Kevin Willard’s split from Maryland men’s basketball was more than two months ago, but the coach is still facing questions about the nature of his departure.

After The Baltimore Sun on June 9 about the friction between Willard, former athletic director Damon Evans and Maryland’s administration over disagreements on finances and athletic department structure, Willard acknowledged that Terps fans are right to have frustrations over how his tenure ended.

“I know it turned out ugly, but I love the place. It’s a great place,” Willard said in an interview with HoopsHQ’s Seth Davis on Wednesday. “I like the fan base. I know they hate me, but I loved living there. I loved everything about it.”

Willard denied an interview request from The Sun.According to the HoopsHQ article, Willard was told by his agent three days before the Terps’ opening round NCAA Tournament game that Villanova was interested in him. But Willard claimed he wanted to hold off on those talks until after Maryland was eliminated. “You handle it,” Willard said he told his agent. “That’s what I pay you for.”

“It was a really weird feeling because there was no thought process on me leaving,” Willard told HoopsHQ. “But when the guy that hired you leaves and now all of a sudden you have no idea who’s coming in, and oh by the way there’s a really, really great program that wants you, that’s when you have to start thinking about things.”

In an interview with The Philadelphia Inquirer on Thursday, Willard again responded to The Sun’s reporting, calling it “fake news.”

“Whoever said that has no (expletive) idea what they’re talking about. That can be my quote,” Willard told The Inquirer in response to a quote from former Terrapin Club president Rick Jacklitsch, who told The Sun that he wouldn’t have been surprised if Willard had a “handshake deal” with Villanova in February.

One of Willard’s biggest points of contention, and one he chose to make public during the postseason, was his team not being allowed to stay an extra night after playing Syracuse in Brooklyn, New York, in December because it cost too much. Willard said in March that it was one reason he needed to make “fundamental changes” to the program.

Harry Geller, who managed the Terps’ NIL spending, told The Sun that Willard also disagreed with his staff over how to divide resources across the roster. Under Willard, Maryland men’s basketball did not have a full-time general manager, who would have handled those responsibilities, meaning the coach had to rely on volunteers like Geller to manage the program’s finances.

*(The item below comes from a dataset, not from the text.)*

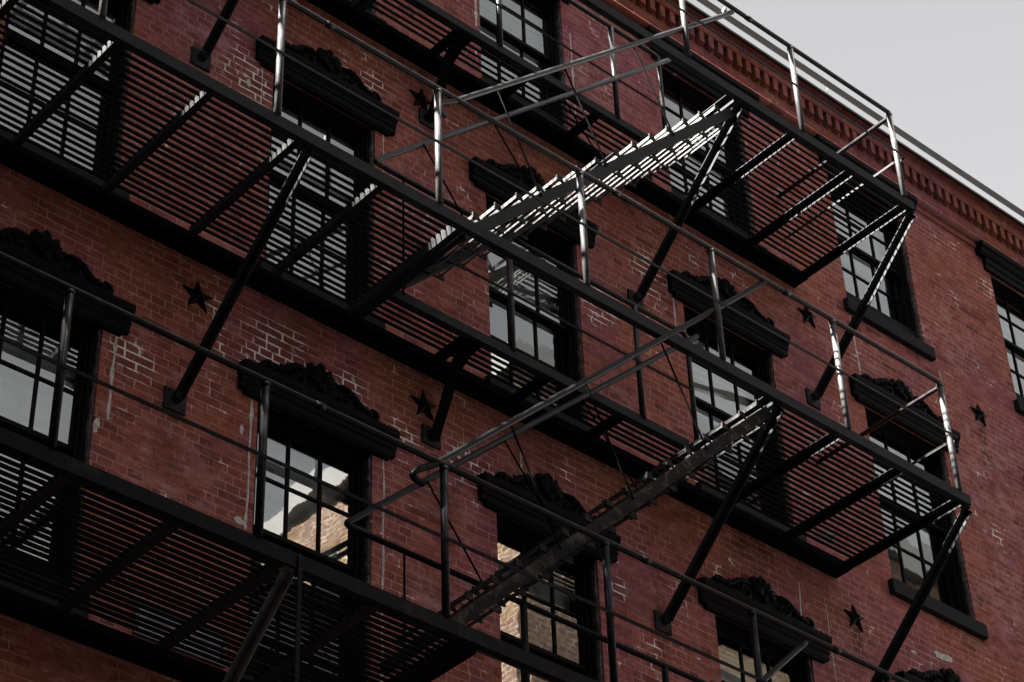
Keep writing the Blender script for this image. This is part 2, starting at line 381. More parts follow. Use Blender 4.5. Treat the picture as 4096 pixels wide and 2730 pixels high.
def make_window(c, r):
    a, b = COLS[c]; zs, g0, mlo, zm, mup, g1, zt = ROWS[r]
    rnd = random.Random(c+r)
    f = MB()                                     # fixed outer frame
    j = .045
    f.box(a+.002, a+j, .05, .215, zs, zt-.002); f.box(b-j, b-.002, .05, .215, zs, zt-.002)
    f.box(a+j, b-j, .052, .213, g1+.035, zt-.002); f.box(a+j, b-j, .052, .213, zs, g0-.085)
    f.box(b-j-.022, b-j, .085, .112, g0-.085, g1+.035); f.box(a+j, a+j+.022, .085, .112, g0-.085, g1+.035)
    f.box(a+j+.022, b-j-.022, .087, .110, g1+.014, g1+.035)
    fr = f.build('window', M_FRAME, BLD)
    ga, gb = a+.083, b-.083
    def sash(za, zb, zmun, y, name, lowrail, toprail):
        s = MB(); t = .036
        s.box(a+j+.001, ga, y, y+t, za-lowrail, zb+toprail); s.box(gb, b-j-.001, y, y+t, za-lowrail, zb+toprail)
        s.box(ga, gb, y+.001, y+t-.001, za-lowrail, za); s.box(ga, gb, y+.001, y+t-.001, zb, zb+toprail)
        w = (gb-ga)/3
        for k in (1,2): s.box(ga+w*k-.011, ga+w*k+.011, y+.004, y+t-.004, za, zb)
        s.box(ga, gb, y+.006, y+t-.006, zmun-.011, zmun+.011)
        s.build(name, M_FRAME, fr)
        p = MB()
        for k in range(3):
            for (q0, q1) in ((za, zmun-.011), (zmun+.011, zb)):
                xa, xb = ga+w*k+(.011 if k else 0), ga+w*(k+1)-(.011 if k < 2 else 0)
                tx, tz = rnd.uniform(-.0006,.0006), rnd.uniform(-.0006,.0006)
                yc = y+t*.5
                p.quad([(xa,yc-tx-tz,q0),(xb,yc+tx-tz,q0),(xb,yc+tx+tz,q1),(xa,yc-tx+tz,q1)])
        p.build('pane', M_GLASS, fr, recalc=False)
    sash(zm+.018, g1, mup, .116, 'upper_sash', .036, .034)
    sash(g0, zm-.018, mlo, .160, 'lower_sash', .084, .036)
    zz_, ln_ = zs+.02, []                        # ragged mortar bead along the right jamb
    while zz_ < zt-.03:
        ln_.append((b-rnd.uniform(.005,.026), zz_)); zz_ += rnd.uniform(.02,.07)
    ck = MB(); ck.prism([(b-.0008, zs+.015)]+ln_+[(b-.0008, zt-.02)], .016, .049)
    ck.build('caulk', M_SEAL, fr)
    for k, (s0, s1, mm, d) in enumerate(SHADE.get(c+'_'+r, [(0,.5,'w',.3)])):
        zt_ = g1+.05-(g1-g0+.1)*s0; zb_ = g1+.05-(g1-g0+.1)*s1
        q = MB().box(a+.03, b-.03, d, d+.008, zb_, zt_)
        q.box(a+.03, b-.03, d-.004, d+.012, zb_-.02, zb_)
        q.build('blind', M_BLIND if mm == 'w' else M_BLINDG, fr)
    if r in 'LM':
        MB().box(a-.075, b+.075, -.062, .049, zs-.160, zs-.012).build('window_sill', M_SILL, BLD, .008)
        make_hood(c, r)
    else:
        MB().box(a-.075, b+.075, -.062, .049, zs-.150, zs-.004).build('window_sill', M_SILL, BLD, .008)
        l = MB()
        l.prism([(0.0,15.985),(-.035,15.985),(-.035,16.06),(-.052,16.075),(-.052,16.15),(-.075,16.17),(-.085,16.215),(-.11,16.24),(-.11,16.29),(0.0,16.30)], a-.10, b+.10, 'x')
        l.prism([(0.004,16.145),(-.060,16.145),(-.080,16.168),(-.092,16.213),(-.116,16.238),(-.116,16.293),(0.004,16.303)], a-.20, b+.20, 'x')
        l.build('window_lintel', M_HOOD, BLD)

M_SEAL = mat_plain('old_sealant', (.075,.073,.07), .9, .6, 30)
HOODMESH = {}
def make_hood(c, r):
    a, b = COLS[c]; zt = ROWS[r][6]
    xc, hl = (a+b)/2, (b-a)/2+.185
    z0 = zt-.012
    s = MB()
    prof = [(.0,z0),(-.045,z0),(-.045,z0+.05),(-.058,z0+.06),(-.058,z0+.09),(-.072,z0+.115),(-.085,z0+.13),(-.098,z0+.165),(-.10,z0+.205),(-.09,z0+.215),(0,z0+.235)]
    s.prism(prof, xc-hl, xc+hl, 'x')
    s.prism([(0,z0-.035),(-.035,z0-.035),(-.052,z0-.004),(-.052,z0+.03),(0,z0+.03)], xc-hl+.05, xc+hl-.05, 'x')
    h = s.build('window_hood', M_HOOD, BLD, .006)
    w = (b-a)/2*1.02
    zb = z0+.215
    o = MB()
    # backing silhouette
    half = [(0,.33),(.022,.315),(.035,.275),(.052,.262),(.075,.295),(.100,.285),(.108,.245),(.100,.21),(.125,.205),(.150,.215),(.168,.195),(.16,.165),(.185,.17),(.235,.185),(.285,.165),(.325,.130),(.36,.105),(.395,.085),(.43,.078),(.455,.098),(.49,.108),(.525,.090),(.537,.050),(.53,.02),(.60,.008),(.60,-.03)]
    sc = w/.52
    poly = [(xc+x*sc, zb+z) for x, z in half] + [(xc-x*sc, zb+z) for x, z in reversed(half) if x > 0]
    o.prism(poly, -.004, -.042)
    # shell petals
    for k in range(7):
        th = (k-3)/3*R(78); ln = .17-.05*abs(k-3)/3
        bx, bz = math.sin(th), math.cos(th)
        p = [(xc+bx*t*sc, -.050-.012*math.sin(t/ln*2.6), zb+.12+bz*t) for t in (0.02, ln*.5, ln*.85, ln)]
        o.tube(p, [.012,.026,.024,.010], 8)
    o.sphere((xc,-.05,zb+.10), .038, (1.2,.8,1.0))
    for sg in (-1,1):
        # S scroll with a volute at each end
        pts = []
        for k in range(15):                      # inner volute
            th = R(-60)+k/14*R(430); rr = .012+.05*k/14
            pts.append((xc+sg*(.20+rr*math.cos(th))*sc, -.055, zb+.075+rr*math.sin(th)))
        o.tube(pts, [.010+.010*k/14 for k in range(15)], 8)
        cv = [(.145,.175),(.19,.185),(.24,.175),(.29,.145),(.335,.105),(.385,.075),(.43,.072),(.465,.085)]
        o.tube([(xc+sg*x*sc,-.052,zb+z) for x,z in cv], [.014,.022,.026,.026,.024,.02,.018,.016], 8)
        pts = []
        for k in range(13):
            th = R(120)-k/12*R(400); rr = .050-.038*k/12
            pts.append((xc+sg*(.478+rr*math.cos(th)*1.0)*sc, -.055, zb+.052+rr*math.sin(th)))
        o.tube(pts, [.018-.008*k/12 for k in range(13)], 8)
        for k in range(5):                       # acanthus leaflets
            t = k/4; bx, bz = .25+.20*t, .155-.09*t
            o.tube([(xc+sg*(bx-.03)*sc,-.048,zb+bz-.045),(xc+sg*bx*sc,-.062,zb+bz-.01),(xc+sg*(bx+.022)*sc,-.050,zb+bz+.022)], [.008,.017,.006], 7)
        o.tube([(xc+sg*.12*sc,-.05,zb+.012),(xc+sg*.3*sc,-.056,zb+.03),(xc+sg*.5*sc,-.05,zb+.012)], [.012,.018,.012], 8)
    for v_ in o.bm.verts:
        q_ = v_.co*16; amp = .007
        v_.co += Vector((noise.noise(q_+Vector((3,ord(c)*7,0))), .5*noise.noise(q_+Vector((0,9,5))), noise.noise(q_+Vector((8,1,ord(c)*3)))))*amp
    o.build('hood_ornament', M_HOOD, h)

for r in ROWS:
    for c in COLS:
        make_window(c, r)

# ------------------------------------------------------------------ cornice
def cornice():
    xa, xb = X0W, X1W
    c = MB()
    c.prism([(0.001,16.235),(-.020,16.235),(-.028,16.25),(-.028,16.272),(-.016,16.276),(-.016,16.318),(0.001,16.318)], xa, xb, 'x')
    c.build('cornice_fillet', M_MOULD, BLD)
    c = MB()
    c.prism([(0.001,16.320),(-.022,16.320)] + [(-.022-.062*math.sin(t*math.pi/2/6), 16.320+.052*(1-math.cos(t*math.pi/2/6))) for t in range(1,7)] + [(0.001,16.372)], xa, xb, 'x', smooth=True)
    c.build('cornice_cove', M_COVE, BLD)
    c = MB()
    c.prism([(0.001,16.374),(-.086,16.374),(-.092,16.382),(-.092,16.408),(-.084,16.412),(-.060,16.418),(-.060,16.432),(-.070,16.436),(-.070,16.528),(-.058,16.532),(-.058,16.714),(0.001,16.714)], xa, xb, 'x')
    c.build('cornice_band', M_CORN2, BLD)
    d = MB(); x = xa+.05
    rnd = random.Random(3)
    while x < xb-.1:
        dz = rnd.uniform(-.004,.004)
        d.box(x, x+.070, -.126+rnd.uniform(-.004,.004), -.0585, 16.545+dz, 16.706)
        x += .1365+rnd.uniform(-.003,.003)
    d.build('dentil_course', M_CORN2, BLD, .004)
    c = MB()
    c.prism([(0.001,16.716),(-.130,16.708),(-.136,16.722),(-.136,16.832),(-.146,16.836),(-.146,16.846),(-.190,16.846),(-.190,16.862),(0.001,16.862)], xa, xb, 'x')
    c.build('cornice_crown', M_CORN2, BLD)
    MB().box(xa, xb, -.204, -.1905, 16.850, 16.861).build('cornice_shadow_strip', M_FRAME, BLD)
    MB().box(xa, xb, -.222, .05, 16.863, 16.870).box(xa, xb, -.226, -.2225, 16.852, 16.873).build('cornice_edge', M_TANEDGE, BLD)
M_CORN2 = mat_brick('cornice_smooth', (.195,.053,.039), .30, (), bw=.205, bh=2.0, mort=(.20,.105,.08), long_rows=2)
M_COVE = mat_brick('cornice_cove_brick', (.165,.045,.032), .30, (), bw=.245, bh=2.0, mort=(.27,.16,.125), long_rows=2)
cornice()

# rail running along the roof edge
RR = thing('roof_edge_rail', 'thin dark grey rail running along the roof edge above the brick cornice', 'rail')
MB().box(X0W, X1W, -.256, -.244, 16.940, 17.045).build('rail_bar', M_RAIL, RR)
for xs_ in (3.1, 6.9, 10.9, 14.2, 17.9, 21.5):
    MB().tube([(xs_,-.215,16.87),(xs_,-.240,16.91),(xs_,-.240,17.02)], .005, 6).build('rail_support', M_RAIL, RR)
MB().box(12.60,12.68,-.285,-.2565,16.99,17.03).box(12.62,12.645,-.29,-.262,17.031,17.065).build('rail_clamp', M_WHITE, RR)

# mortar streaks and plaster daubs on the wall
def streak(x, z0, z1, w, lean=0.0, seed=0):
    rnd = random.Random(seed); mb = MB(); n = max(6, int((z1-z0)/.05)); prev = None; ph = rnd.uniform(0,9)
    for k in range(n+1):
        t = k/n; z = z0+(z1-z0)*t
        ww = w*1.25*(.45+.9*abs(noise.noise((z*6+ph, seed, 0)))+(.5 if rnd.random()<.12 else 0))
        xx = x+lean*t+.012*noise.noise((z*4, seed*3.1, 1))
        cur = ((xx-ww, -.003, z), (xx+ww, -.003, z))
        if prev: mb.quad([prev[0], prev[1], cur[1], cur[0]])
        prev = cur
    return mb
st = [(6.10,8.95,9.86,.014,.01,1),(7.235,8.55,9.80,.011,.0,2),(8.405,7.6,9.72,.010,.01,3),(14.30,13.25,14.02,.009,-.03,4),(13.28,9.2,10.3,.006,0,5),(9.455,14.9,15.75,.015,0,6),(5.56,12.95,13.9,.013,.015,7),
      (12.93,9.95,10.4,.007,.02,8),(9.78,10.0,10.35,.007,.0,9),(10.64,14.45,15.6,.011,0,10),(15.62,13.25,14.0,.006,.0,11),(8.40,12.3,12.95,.007,0,12),(7.18,12.45,12.9,.007,0,13),(11.72,12.5,12.95,.009,0,14)]
for q in st:
    streak(*q[:5], seed=q[5]).build('mortar_streak', M_CAULK, BLD)
def daub(pts, seed):
    rnd = random.Random(seed); mb = MB()
    mb.bm.faces.new([mb.bm.verts.new((x+rnd.uniform(-.006,.006), -.004, z+rnd.uniform(-.006,.006))) for x, z in pts])
    return mb
def blob(x, z, rx, rz, seed):
    rnd = random.Random(seed); return [(x+rx*math.cos(t)*rnd.uniform(.55,1.15), z+rz*math.sin(t)*rnd.uniform(.55,1.15)) for t in [2*math.pi*k/14 for k in range(14)]]
for pts, sd in [([(14.72,10.37),(14.93,10.40),(14.97,10.385),(14.965,10.335),(14.85,10.325),(14.74,10.315)],1), (blob(14.42,10.25,.045,.02,2),2),
                ([(12.08,10.30),(12.11,10.29),(12.13,10.265),(12.17,10.235),(12.11,10.24),(12.10,10.262),(12.075,10.268)],3), (blob(6.095,9.86,.03,.055,4),4),
                (blob(6.02,8.86,.028,.075,5),5), (blob(7.18,8.60,.055,.03,6),6), (blob(7.16,9.35,.018,.06,7),7), (blob(7.06,12.66,.03,.05,8),8),
                (blob(6.06,13.46,.028,.03,9),9),(blob(9.44,15.45,.03,.10,10),10),(blob(5.60,13.86,.05,.03,11),11)]:
    daub(pts, sd).build('plaster_daub', M_CAULK, BLD)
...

Still, that night in New York was one of the only times Willard was told no by his bosses. The coach received almost every upgrade he asked Evans for. And yet the demands didn’t stop, which ultimately pushed Evans to devise his own exit strategy, The Sun reported.

“My point about the New York deal was, that was an example of what was going on,” Willard told HoopsHQ. “It was nothing horrendous or anything. I just wanted a little bit more control. I wanted a little bit more flexibility with some of the things within the program. I didn’t want to deal with certain people. It wasn’t like I was asking for a lot of money or anything. I just wanted my program to get treated better.”

In his interview with The Inquirer, Willard added that he made those remarks because “one of my biggest boosters was like, ‘We have leverage for the first time. Let’s try to correct everything that we think is wrong with the program. Let’s try to get as much leverage as we can.’ That came from my biggest booster.”

The Sun reported that Willard told players he planned to stay at Maryland throughout the tournament and was only using the Villanova opening as leverage for his contract negotiations. Rodney Rice, now at Southern California, told media in San Francisco after the Terps’ season-ending loss to Florida that Willard was still telling players he wasn’t leaving through that day.

But players began realizing their coach’s focus was elsewhere when their agents started shopping them in the transfer portal the week leading up to the Sweet 16, The Sun reported.

“I was as honest with my players as I was with the media,” Willard told HoopsHQ. “I told them exactly what was happening. They knew exactly what was going on the whole time. Why do you think they played so well?”